WHAT IS BEING ASKED:
Copy the records below word for word, from the first line through the line that contains "14)], 0.112, M_['leaf_litter'])", and leave out any pictures.

Scene script records:

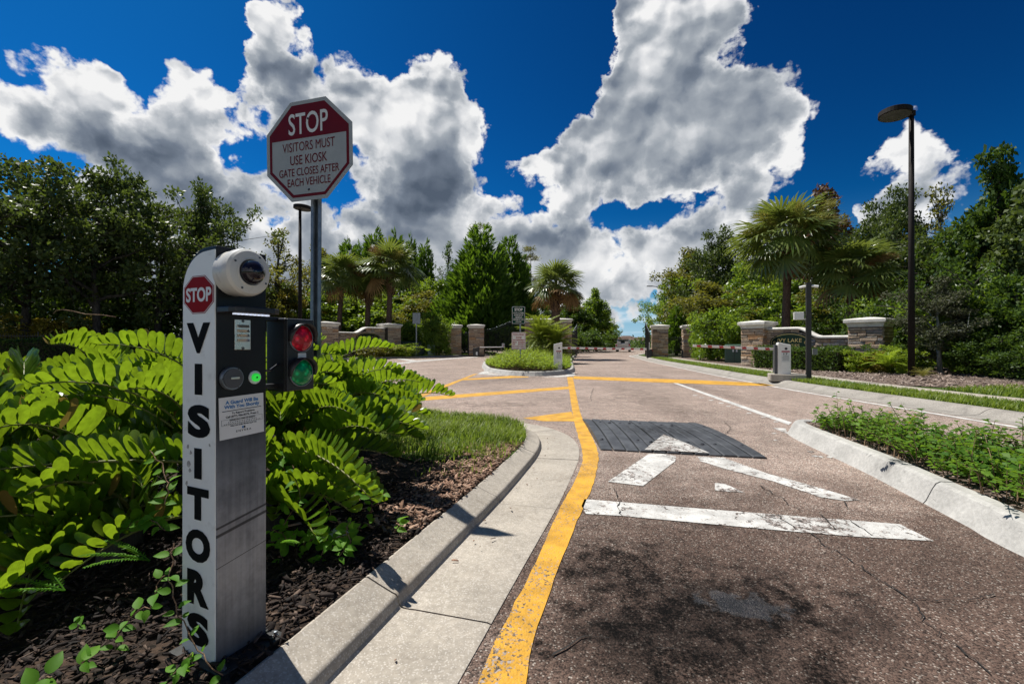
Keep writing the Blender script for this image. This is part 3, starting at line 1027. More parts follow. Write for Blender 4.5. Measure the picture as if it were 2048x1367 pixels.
while i0 + 4 < len(SW_IN) and SW_IN[i0].y < 34:
    j = i0 + 4
    a, b, c, d = SW_IN[i0].lerp(SW_IN[i0 + 1], 0.02), SW_IN[j], SW_OUT[j], SW_OUT[i0].lerp(SW_OUT[i0 + 1], 0.02)
    MB().prism([(q.x, q.y) for q in (a, d, c, b)], 0.02, 0.104 + rnd.uniform(0, .004)).build('pavement_slab', M_['concrete'], walk)
    i0 = j
mul = [p for p in offset_line(FLOW_R, -2.08) if 10.4 < p.y < 36]
MUL_R = [(p.x, p.y) for p in mul] + [(22, 40), (24, 8), (mul[0].x + 2.5, 9.6), (mul[0].x + 1.0, 9.9)]
sheet('mulch_bed', MUL_R, 0.100, M_['bark_mulch'])
sheet('forest_floor', [(12.2, 10.6), (12.2, 9.3), (15, 8.5), (30, 6), (120, 0), (120, 120), (45, 119), (33, 90), (20, 60), (15, 46), (13.5, 38), (16.5, 24), (18, 18), (14.5, 14)], 0.112, M_['leaf_litter'])

# far left verge
FLOW_F = smooth_line([(-1.9, 60), (-2.0, 46), (-2.9, 42.6), (-4.6, 40), (-6.5, 37.2), (-9.4, 33.6), (-14, 28.3), (-20, 22.8), (-28, 17), (-45, 8)], 0.4)
KERB_F = empty('kerb', (0, 0, 0), kind='structure')
PROF_F = [(-0.3, -0.02), (-0.3, 0.005), (0, 0.01), (0.04, 0.11), (0.08, 0.14), (0.2, 0.145), (0.22, -0.02)]
kerb_run(KERB_F, FLOW_F, PROF_F, M_['concrete_old'], 2.0, 3.05, False, -1)
VF = offset_line(FLOW_F, -0.2)
sheet('verge', [(p.x, p.y) for p in VF] + [(-120, 8), (-120, 60)], 0.13, M_['turf'])
bed = [p for p in offset_line(FLOW_F, -1.9) if -13 < p.x and p.y < 44]
sheet('mulch_bed', [(p.x, p.y) for p in bed] + [(-16, 40), (-8, 47), (-3.4, 47)], 0.15, M_['bark_mulch'])
bed2 = [p for p in offset_line(FLOW_F, -3.4) if p.x < -13]
sheet('forest_floor', [(p.x, p.y) for p in bed2] + [(-120, 14), (-120, 60), (-18, 60)], 0.15, M_['leaf_litter'])

# ------------------------------------------------------------------ painted markings
PZ = 0.004


def mark(name, px, mat, z=PZ, label=None):
    b = MB()
    b.poly([G(x, y, 0)[:2] + (z,) for x, y in px])
    o = b.build(name, mat, road)
    if label:
        o['label'] = label
    return o


def ribbon(name, L, Rr, mat, z=PZ, label=None):
    b = MB()
    L = [Vector((p[0], p[1])) for p in L]
    Rr = [Vector((p[0], p[1])) for p in Rr]
    b.strip([(p.x, p.y, z) for p in L], [(p.x, p.y, z) for p in Rr])
    o = b.build(name, mat, road)
    if label:
        o['label'] = label
    return o


YL = [(1134, 753.7), (1139.6, 790), (1145.5, 828), (1152.8, 860.6), (1163, 895), (1165, 925), (1141, 978), (1115, 1027), (1073.7, 1120), (1033, 1200), (998, 1268.7), (954.6, 1367), (880, 1560)]
YR = [(1145.5, 753.7), (1152.8, 790), (1161.6, 828), (1177.7, 860.6), (1193, 895), (1196.8, 922), (1183.6, 977.8), (1160, 1028), (1124, 1120), (1096, 1196), (1071, 1269), (1050, 1367), (1015, 1560)]
sub = lambda pts: smooth_line([G(*p)[:2] for p in pts], 0.25)


def resamp(line, n):
    d = [0.0]
    for a, b in zip(line, line[1:]):
        d.append(d[-1] + (b - a).length)
    out = []
    j = 0
    for i in range(n):
        s = d[-1] * i / (n - 1)
        while j < len(d) - 2 and d[j + 1] < s:
            j += 1
        out.append(line[j].lerp(line[j + 1], (s - d[j]) / max(1e-9, d[j + 1] - d[j])))
    return out


wob = lambda L: [p + Vector((rnd.uniform(-.004, .004), 0)) for p in L]
ribbon('yellow_line', wob(resamp(sub(YL), 160)), wob(resamp(sub(YR), 160)), M_['yellow_paint'], label='long yellow lane line curving round the kerb')
mark('yellow_hatch', [(1046, 835.7), (1142.8, 822.8), (1149.5, 842), (1086, 842)], M_['yellow_paint'], PZ - 0.002)
mark('yellow_hatch', [(842, 793.8), (1138, 772.3), (1140, 777.4), (836, 801.5)], M_['yellow_paint'], PZ - 0.002)
mark('yellow_hatch', [(930, 757.3), (1019.8, 751.3), (1057, 752.8), (1057, 754.0), (926, 760)], M_['yellow_paint'], PZ - 0.002)
mark('yellow_hatch', [(815, 797.5), (947.5, 748), (956, 747), (840, 796)], M_['yellow_paint'], PZ)
mark('yellow_stop_line', [(1147, 752), (1400, 760), (1505, 765), (1557, 769.3), (1562, 771.8), (1480, 770.7), (1300, 763.8), (1147, 757.6)], M_['yellow_paint'])
WP = M_['white_paint']
mark('white_arrow', [(1215.8, 963.2), (1286, 972), (1350.6, 922.2), (1352, 913.4), (1333, 907.5), (1297.8, 907.5)], WP)
mark('white_arrow', [(1394.5, 913), (1447, 915), (1466, 922), (1536, 947.5), (1623.8, 971), (1720.5, 1000.3), (1691, 1001.7), (1641, 994.4), (1544.7, 962), (1448, 937), (1400, 922)], WP)
mark('white_arrow', [(1429.7, 966), (1450, 967.6), (1488, 985), (1429.7, 980.8)], WP)
mark('white_stop_line', [(1169, 998.3), (1274, 1007), (1421, 1019), (1600, 1033), (1799.6, 1048.6), (1867, 1082.3), (1711.7, 1073.5), (1536, 1058.9), (1245, 1032), (1171.8, 1027.7), (1163, 1012)], WP)
mark('white_line', [(1345.5, 765.6), (1356.4, 766.3), (1584, 845), (1577, 849.5)], M_['lane_paint'], label='white lane line ending at the planted kerb')
for (x, y) in ((1195, 240), (1240, 255), (1303, 273), (1372, 293), (1422, 314), (1490, 335), (1562, 362), (1660, 390), (1745, 420), (1735, 500), (1745, 545)):
    px, py = 1040 + x / 3.413, 720 + y / 3.413
    mark('white_dash', [(px - 5, py - .4), (px + 4, py - .7), (px + 6, py + .6), (px - 3, py + .9)], WP)
for (x, y, s) in ((590, 490, 9), (620, 520, 8), (660, 525, 6), (720, 527, 7)):
    px, py = 1448 + x / 3.413, 760 + y / 3.413
    mark('white_dash', [(px - s, py - 1), (px - 1, py - 2.2), (px + s, py), (px + 2, py + 1.6)], WP)
ribbon('white_line', offset_line(FLOW_R, 0.42)[:150], offset_line(FLOW_R, 0.53)[:150], M_['lane_paint'], label='white edge line beside the far right kerb')
mark('white_line', [(760, 729.6), (838, 720.4), (916, 714.8), (955, 713), (955, 714.3), (916, 716.4), (838, 723), (760, 733)], WP)
mark('white_line', [(793, 717.4), (806, 716.8), (838, 721.2), (822, 722.6)], WP, PZ - .002)
mark('white_corner', [(955, 748), (969, 740.5), (984, 747), (1018, 750.3), (1014, 751.5)], WP)
mark('white_corner', [(1085, 753.5), (1130, 750), (1148, 744.5), (1151, 750), (1147, 752), (1120, 753.8)], WP)
mark('white_corner', [(1545, 855.5), (1571, 856.5), (1576, 868)], WP)


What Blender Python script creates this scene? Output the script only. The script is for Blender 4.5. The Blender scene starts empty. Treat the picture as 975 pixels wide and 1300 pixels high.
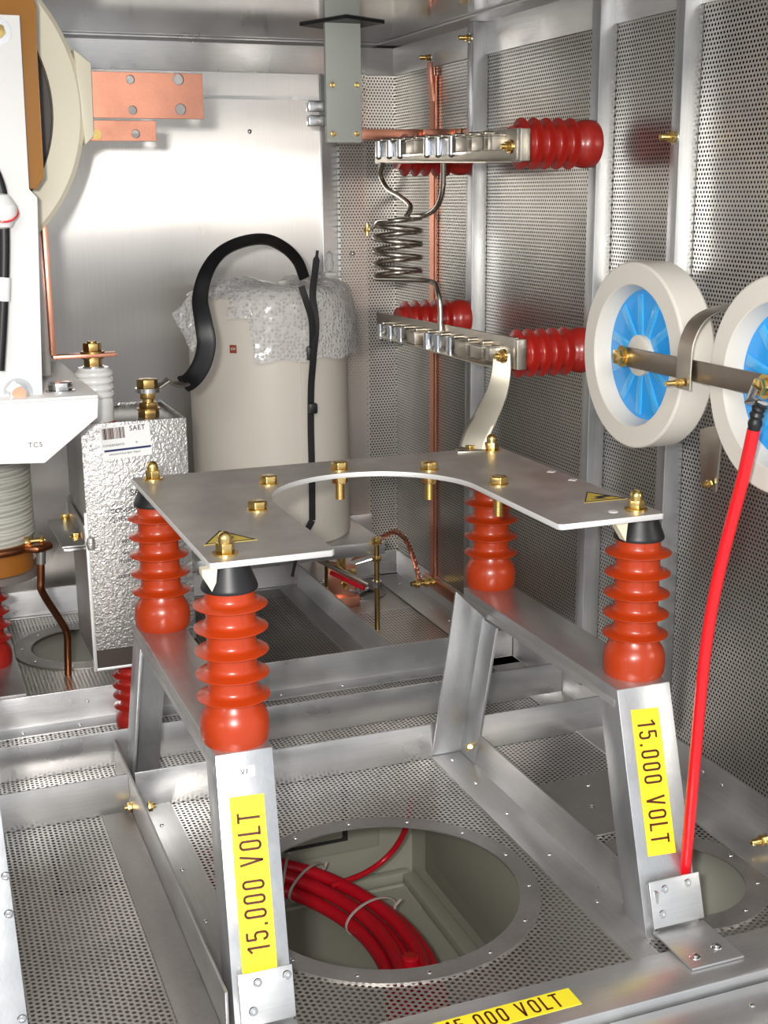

THE COMPLETED TASK:
Keep writing the Blender script for this image. This is part 3, starting at line 1027. More parts follow. Write for Blender 4.5. Measure the picture as if it were 2048x1367 pixels.
while i0 + 4 < len(SW_IN) and SW_IN[i0].y < 34:
    j = i0 + 4
    a, b, c, d = SW_IN[i0].lerp(SW_IN[i0 + 1], 0.02), SW_IN[j], SW_OUT[j], SW_OUT[i0].lerp(SW_OUT[i0 + 1], 0.02)
    MB().prism([(q.x, q.y) for q in (a, d, c, b)], 0.02, 0.104 + rnd.uniform(0, .004)).build('pavement_slab', M_['concrete'], walk)
    i0 = j
mul = [p for p in offset_line(FLOW_R, -2.08) if 10.4 < p.y < 36]
MUL_R = [(p.x, p.y) for p in mul] + [(22, 40), (24, 8), (mul[0].x + 2.5, 9.6), (mul[0].x + 1.0, 9.9)]
sheet('mulch_bed', MUL_R, 0.100, M_['bark_mulch'])
sheet('forest_floor', [(12.2, 10.6), (12.2, 9.3), (15, 8.5), (30, 6), (120, 0), (120, 120), (45, 119), (33, 90), (20, 60), (15, 46), (13.5, 38), (16.5, 24), (18, 18), (14.5, 14)], 0.112, M_['leaf_litter'])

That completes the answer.